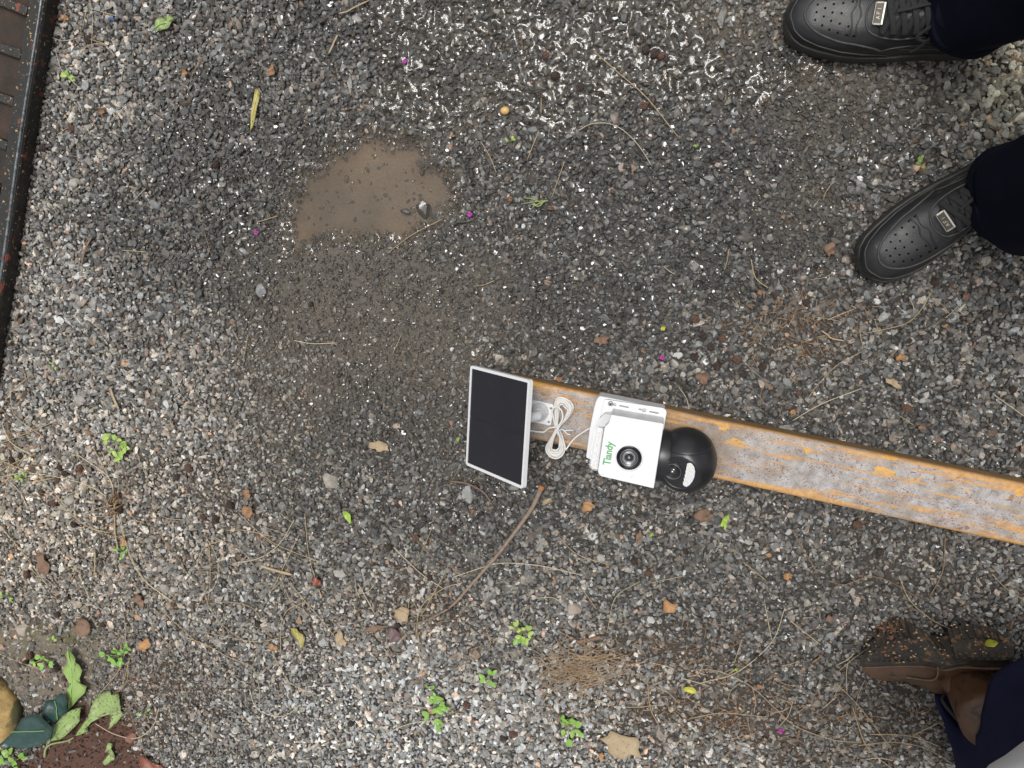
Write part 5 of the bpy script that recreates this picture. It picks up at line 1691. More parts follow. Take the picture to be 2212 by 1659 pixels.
    mk('bark', *tube(path(P, 40), np.interp(np.linspace(0, 1, 40), [0, .1, 1], [.0052, .0042, .0022]) * (1 + .05 * np.sin(np.arange(40) * 1.9)), 10),
       pmat('stick_bark', (.17, .12, .085), (.27, .21, .16), 120, .75, bump=.6, bscale=400), T, smooth=True)
    c = np.array(P[0]); d = np.array(P[0]) - np.array(P[1]); d /= np.linalg.norm(d); s1 = np.cross(d, [0, 0, 1.]); s2 = np.cross(s1, d)
    mk('cut_end', *revolve(c, [(.0065, -.003), (.0068, .001), (.0055, .0035), (.002, .0045)], s1, s2, d, 12, False, True), pmat('cut_wood', (.38, .15, .06), (.3, .12, .05), 200, .7), T, smooth=True)
    S = [(960, 1316), (935, 1330), (910, 1340), (885, 1343)]
    mk('forked_tip', *tube(path([(*G(u, v)[:2], surf(G(u, v)) + .008) for u, v in S], 14), np.linspace(.0026, .0015, 14), 7), pmat('stick_tip_bark', (.13, .09, .06), (.2, .15, .11), 120, .8), T, smooth=True)
    # thin curved root left of it
    S = [(975, 1037), (1005, 1040), (1030, 1050), (1048, 1062), (1062, 1080)]
    o = mk('twig', *tube(path([(*G(u, v)[:2], surf(G(u, v)) + .007) for u, v in S], 20), .0016, 6), LM['brown'], None, smooth=True); tag(o, 'thin curved brown twig under the solar panel corner', 'twig')
    S = [(253, 1080), (254, 1120), (256, 1150), (262, 1180)]
    o = mk('twig', *tube(path([(*G(u, v)[:2], surf(G(u, v)) + .007) for u, v in S], 20), .0017, 6), LM['pale'], None, smooth=True); tag(o, 'straight brown stalk under the dry grass tuft at left', 'twig')


litter_leaves()


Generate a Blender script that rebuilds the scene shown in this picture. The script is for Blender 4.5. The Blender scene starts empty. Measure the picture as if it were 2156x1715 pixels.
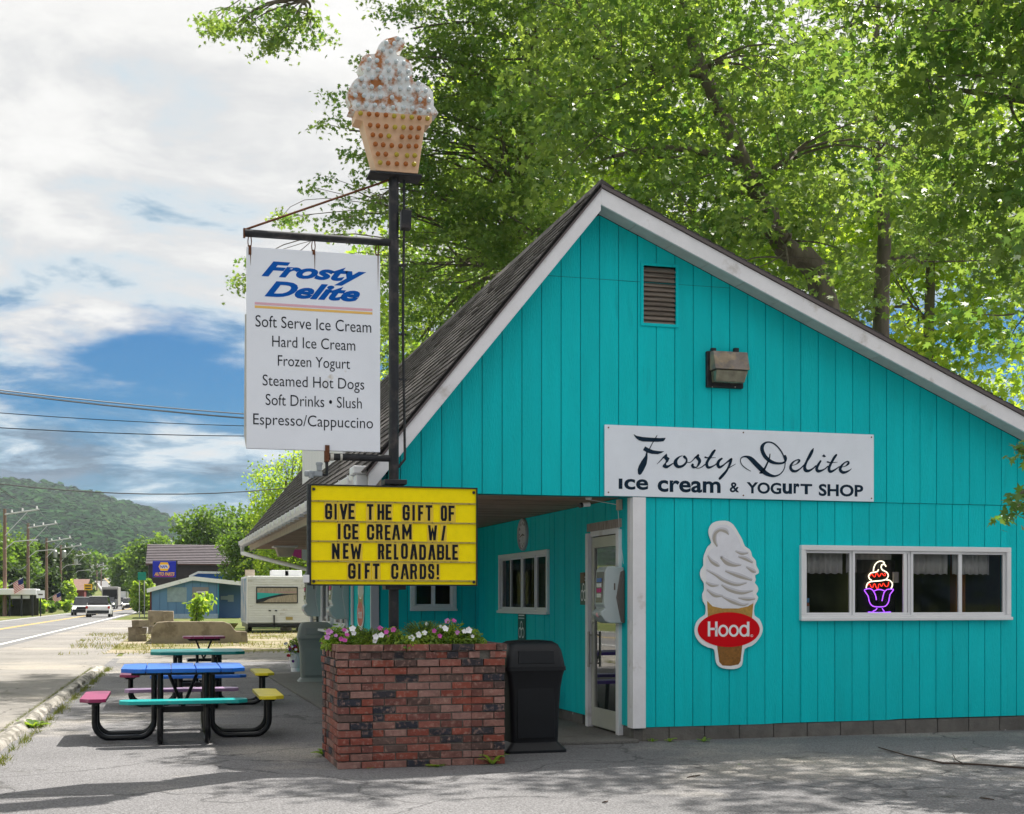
import bpy, math, random
import numpy as np
from mathutils import Vector, Matrix
random.seed(7); rng = np.random.default_rng(7)
C = bpy.context.scene.collection
SC = bpy.context.scene

# ------------------------------------------------------------------ camera
EYE = 1.48; TH = math.radians(15.54); FL = 2797.0; CX = 1078.0; HY = 1263.0
cd = bpy.data.cameras.new('camera'); cam = bpy.data.objects.new('camera', cd); C.objects.link(cam)
cam.location = (0, 0, EYE); cam.rotation_euler = (math.pi/2, 0, -TH)
cd.sensor_width = 36; cd.lens = 36*FL/2156; cd.shift_y = (HY-857.5)/2156
cd.clip_start = 0.1; cd.clip_end = 9000
SC.camera = cam

# ------------------------------------------------------------------ light
SUN_AZ = math.radians(56)      # from +Y towards +X
SUN_EL = math.radians(60)
w = bpy.data.worlds.new('World'); SC.world = w; w.use_nodes = True
nt = w.node_tree; nt.nodes.clear()
def wn(t, **k):
    n = nt.nodes.new(t)
    for a, b in k.items(): setattr(n, a, b)
    return n
L = nt.links.new
out = wn('ShaderNodeOutputWorld'); bg = wn('ShaderNodeBackground'); bg.inputs[1].default_value = 0.1
sky = wn('ShaderNodeTexSky', sky_type='NISHITA', sun_disc=False)
sky.sun_elevation = SUN_EL; sky.sun_rotation = SUN_AZ; sky.air_density = 1.3; sky.dust_density = 0.6; sky.ozone_density = 2.5
geo = wn('ShaderNodeTexCoord'); sep = wn('ShaderNodeSeparateXYZ'); L(geo.outputs['Generated'], sep.inputs[0])
def wm(op, a, b=None, c=None, clamp=False):
    n = wn('ShaderNodeMath', operation=op); n.use_clamp = clamp
    for i, v in enumerate((a, b, c)):
        if v is None: continue
        if isinstance(v, (int, float)): n.inputs[i].default_value = v
        else: L(v, n.inputs[i])
    return n.outputs[0]
zz = sep.outputs[2]
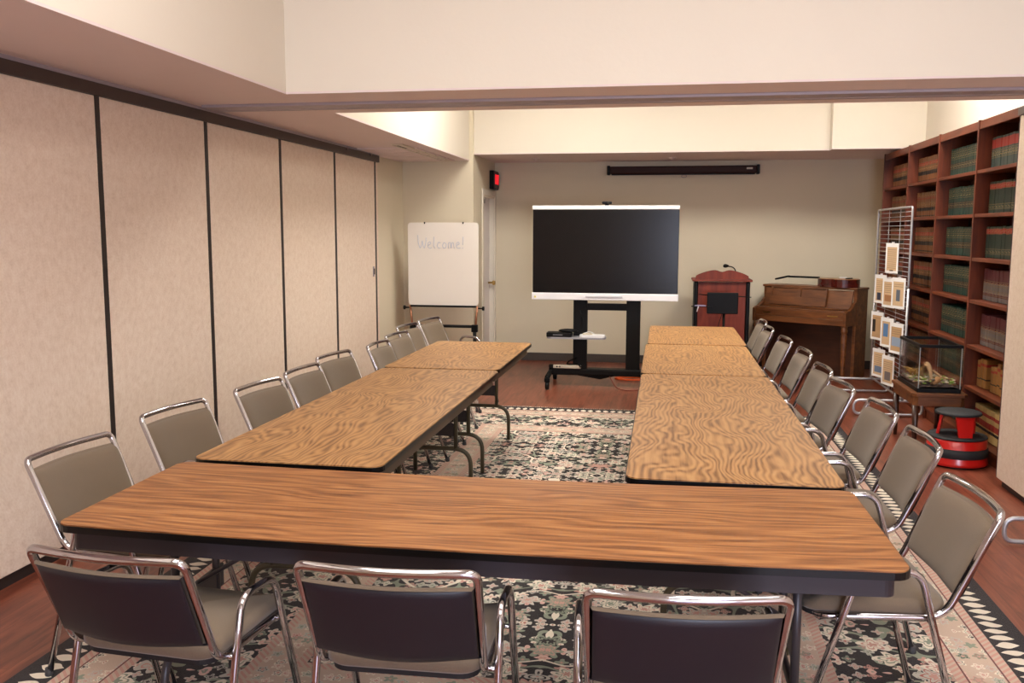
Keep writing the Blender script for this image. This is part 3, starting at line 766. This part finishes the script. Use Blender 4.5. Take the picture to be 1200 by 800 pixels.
# handwritten strokes
def strokes(S_, ox, oz, sc):
    b = MB()
    for st in S_: b.tube([(ox+x*sc, -.0135, oz+z*sc) for x, z in st], .0032, 5, fillet=.01)
    return b
ST = [
 [(0, 1.5), (.05, .6), (.25, 0), (.42, .35), (.5, .9), (.58, .3), (.75, 0), (.92, .7), (.95, 1.2)],
 [(1.15, .35), (1.5, .5), (1.4, .8), (1.15, .6), (1.15, .15), (1.35, 0), (1.6, .1)],
 [(1.85, 1.3), (1.8, .3), (1.95, 0)],
 [(2.6, .6), (2.35, .72), (2.2, .35), (2.35, 0), (2.6, .1)],
 [(2.95, .65), (2.8, .3), (2.95, 0), (3.2, .1), (3.25, .5), (3.0, .68)],
 [(3.5, 0), (3.5, .65), (3.72, .7), (3.8, 0), (3.85, .6), (4.05, .7), (4.15, 0)],
 [(4.4, .35), (4.75, .5), (4.65, .75), (4.4, .6), (4.4, .15), (4.6, 0), (4.85, .1)],
 [(5.15, 1.3), (5.12, .4)], [(5.11, .12), (5.11, .02)],
]
strokes(ST, -.275, 1.43, .096).build('handwriting', M_INK, bd)
b = MB()
for x in (-.2, .22): b.box(x-.005, x+.005, -.02, .0, 1.69, 1.71)
b.build('clip', M_BLACK, bd)
MB().box(-.36, .36, -.03, .02, .805, .825, .003).build('tray', M_BLACK, t)
for sx in (-1, 1):
    x = sx*.375
    MB().tube([(sx*.37, .0, .82), (sx*.345, -.0, .56)], .012, 10).build('upper_leg', M_COPPER, t)
    b = MB(); b.tube([(sx*.34, 0, .56), (sx*.34, 0, .10)], [.02, .014], 10); b.box(sx*.34-.035, sx*.34+.035, -.02, .02, .54, .62, .008)
    b.tube([(sx*.34, -.28, .02), (sx*.34, 0, .10), (sx*.34, .28, .02)], .013, 10, fillet=[0, .05, 0]); b.build('stand_leg', M_BLACK, t)
    b = MB(); b.tube([(sx*.36, 0, .795), (sx*.435, 0, .795)], .008, 8); b.lathe([(.01, -.012), (.022, -.01), (.022, .01), (.01, .012)], (sx*.435, 0, .795), 14, axis='x'); b.build('knob', M_BLACK, t)
MB().tube([(-.34, 0, .60), (.34, 0, .60)], .016, 10).build('crossbar', M_BLACK, t)

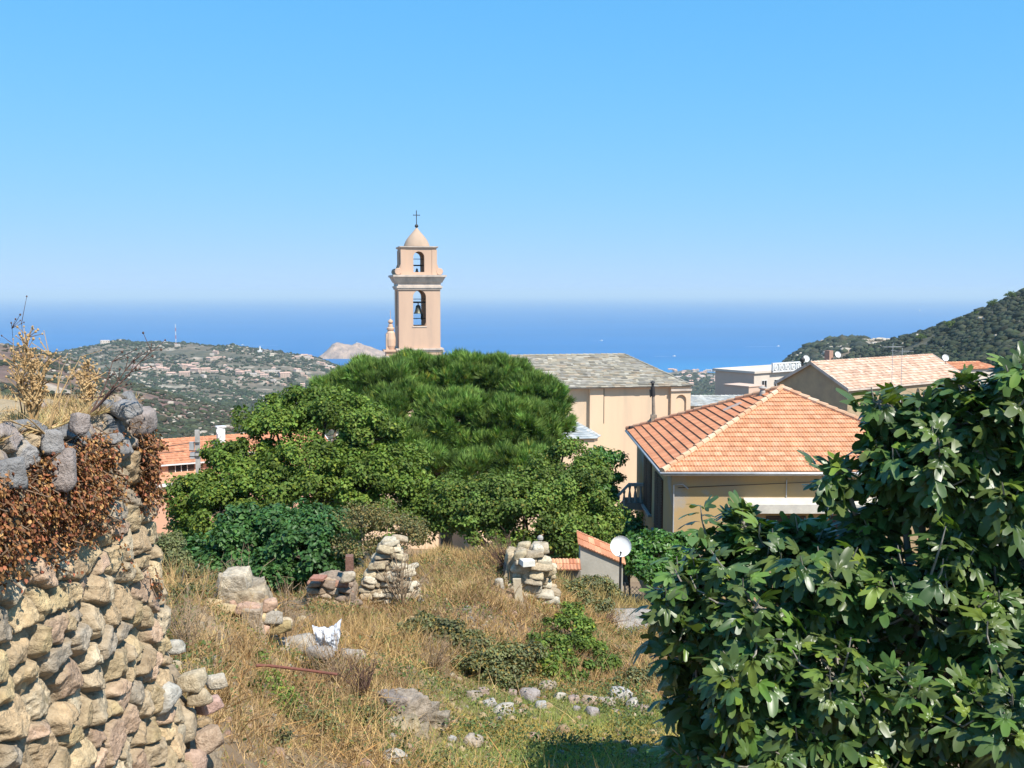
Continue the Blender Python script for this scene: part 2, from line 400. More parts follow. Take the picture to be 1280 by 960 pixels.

> Set exercise:
Leave out all images, then reproduce the entries above exactly.

> Correct answer:
Write part 5 of the bpy script that recreates this picture. It picks up at line 1691. More parts follow. Take the picture to be 2212 by 1659 pixels.
    mk('bark', *tube(path(P, 40), np.interp(np.linspace(0, 1, 40), [0, .1, 1], [.0052, .0042, .0022]) * (1 + .05 * np.sin(np.arange(40) * 1.9)), 10),
       pmat('stick_bark', (.17, .12, .085), (.27, .21, .16), 120, .75, bump=.6, bscale=400), T, smooth=True)
    c = np.array(P[0]); d = np.array(P[0]) - np.array(P[1]); d /= np.linalg.norm(d); s1 = np.cross(d, [0, 0, 1.]); s2 = np.cross(s1, d)
    mk('cut_end', *revolve(c, [(.0065, -.003), (.0068, .001), (.0055, .0035), (.002, .0045)], s1, s2, d, 12, False, True), pmat('cut_wood', (.38, .15, .06), (.3, .12, .05), 200, .7), T, smooth=True)
    S = [(960, 1316), (935, 1330), (910, 1340), (885, 1343)]
    mk('forked_tip', *tube(path([(*G(u, v)[:2], surf(G(u, v)) + .008) for u, v in S], 14), np.linspace(.0026, .0015, 14), 7), pmat('stick_tip_bark', (.13, .09, .06), (.2, .15, .11), 120, .8), T, smooth=True)
    # thin curved root left of it
    S = [(975, 1037), (1005, 1040), (1030, 1050), (1048, 1062), (1062, 1080)]
    o = mk('twig', *tube(path([(*G(u, v)[:2], surf(G(u, v)) + .007) for u, v in S], 20), .0016, 6), LM['brown'], None, smooth=True); tag(o, 'thin curved brown twig under the solar panel corner', 'twig')
    S = [(253, 1080), (254, 1120), (256, 1150), (262, 1180)]
    o = mk('twig', *tube(path([(*G(u, v)[:2], surf(G(u, v)) + .007) for u, v in S], 20), .0017, 6), LM['pale'], None, smooth=True); tag(o, 'straight brown stalk under the dry grass tuft at left', 'twig')


litter_leaves()


Generate a Blender script that rebuilds the scene shown in this picture. The script is for Blender 4.5. The Blender scene starts empty. Measure the picture as if it were 2156x1715 pixels.
import bpy, math, random
import numpy as np
from mathutils import Vector, Matrix
random.seed(7); rng = np.random.default_rng(7)
C = bpy.context.scene.collection
SC = bpy.context.scene

# ------------------------------------------------------------------ camera
EYE = 1.48; TH = math.radians(15.54); FL = 2797.0; CX = 1078.0; HY = 1263.0
cd = bpy.data.cameras.new('camera'); cam = bpy.data.objects.new('camera', cd); C.objects.link(cam)
cam.location = (0, 0, EYE); cam.rotation_euler = (math.pi/2, 0, -TH)
cd.sensor_width = 36; cd.lens = 36*FL/2156; cd.shift_y = (HY-857.5)/2156
cd.clip_start = 0.1; cd.clip_end = 9000
SC.camera = cam

# ------------------------------------------------------------------ light
SUN_AZ = math.radians(56)      # from +Y towards +X
SUN_EL = math.radians(60)
w = bpy.data.worlds.new('World'); SC.world = w; w.use_nodes = True
nt = w.node_tree; nt.nodes.clear()
def wn(t, **k):
    n = nt.nodes.new(t)
    for a, b in k.items(): setattr(n, a, b)
    return n
L = nt.links.new
out = wn('ShaderNodeOutputWorld'); bg = wn('ShaderNodeBackground'); bg.inputs[1].default_value = 0.1
sky = wn('ShaderNodeTexSky', sky_type='NISHITA', sun_disc=False)
sky.sun_elevation = SUN_EL; sky.sun_rotation = SUN_AZ; sky.air_density = 1.3; sky.dust_density = 0.6; sky.ozone_density = 2.5
geo = wn('ShaderNodeTexCoord'); sep = wn('ShaderNodeSeparateXYZ'); L(geo.outputs['Generated'], sep.inputs[0])
def wm(op, a, b=None, c=None, clamp=False):
    n = wn('ShaderNodeMath', operation=op); n.use_clamp = clamp
    for i, v in enumerate((a, b, c)):
        if v is None: continue
        if isinstance(v, (int, float)): n.inputs[i].default_value = v
        else: L(v, n.inputs[i])
    return n.outputs[0]
zz = sep.outputs[2]
Keep writing the Blender script for this image. This is part 3, starting at line 766. This part finishes the script. Use Blender 4.5. Take the picture to be 1200 by 800 pixels.
# handwritten strokes
def strokes(S_, ox, oz, sc):
    b = MB()
    for st in S_: b.tube([(ox+x*sc, -.0135, oz+z*sc) for x, z in st], .0032, 5, fillet=.01)
    return b
ST = [
 [(0, 1.5), (.05, .6), (.25, 0), (.42, .35), (.5, .9), (.58, .3), (.75, 0), (.92, .7), (.95, 1.2)],
 [(1.15, .35), (1.5, .5), (1.4, .8), (1.15, .6), (1.15, .15), (1.35, 0), (1.6, .1)],
 [(1.85, 1.3), (1.8, .3), (1.95, 0)],
 [(2.6, .6), (2.35, .72), (2.2, .35), (2.35, 0), (2.6, .1)],
 [(2.95, .65), (2.8, .3), (2.95, 0), (3.2, .1), (3.25, .5), (3.0, .68)],
 [(3.5, 0), (3.5, .65), (3.72, .7), (3.8, 0), (3.85, .6), (4.05, .7), (4.15, 0)],
 [(4.4, .35), (4.75, .5), (4.65, .75), (4.4, .6), (4.4, .15), (4.6, 0), (4.85, .1)],
 [(5.15, 1.3), (5.12, .4)], [(5.11, .12), (5.11, .02)],
]
strokes(ST, -.275, 1.43, .096).build('handwriting', M_INK, bd)
b = MB()
for x in (-.2, .22): b.box(x-.005, x+.005, -.02, .0, 1.69, 1.71)
b.build('clip', M_BLACK, bd)
MB().box(-.36, .36, -.03, .02, .805, .825, .003).build('tray', M_BLACK, t)
for sx in (-1, 1):
    x = sx*.375
    MB().tube([(sx*.37, .0, .82), (sx*.345, -.0, .56)], .012, 10).build('upper_leg', M_COPPER, t)
    b = MB(); b.tube([(sx*.34, 0, .56), (sx*.34, 0, .10)], [.02, .014], 10); b.box(sx*.34-.035, sx*.34+.035, -.02, .02, .54, .62, .008)
    b.tube([(sx*.34, -.28, .02), (sx*.34, 0, .10), (sx*.34, .28, .02)], .013, 10, fillet=[0, .05, 0]); b.build('stand_leg', M_BLACK, t)
    b = MB(); b.tube([(sx*.36, 0, .795), (sx*.435, 0, .795)], .008, 8); b.lathe([(.01, -.012), (.022, -.01), (.022, .01), (.01, .012)], (sx*.435, 0, .795), 14, axis='x'); b.build('knob', M_BLACK, t)
MB().tube([(-.34, 0, .60), (.34, 0, .60)], .016, 10).build('crossbar', M_BLACK, t)

Continue the Blender Python script for this scene: part 2, from line 400. More parts follow. Take the picture to be 1280 by 960 pixels.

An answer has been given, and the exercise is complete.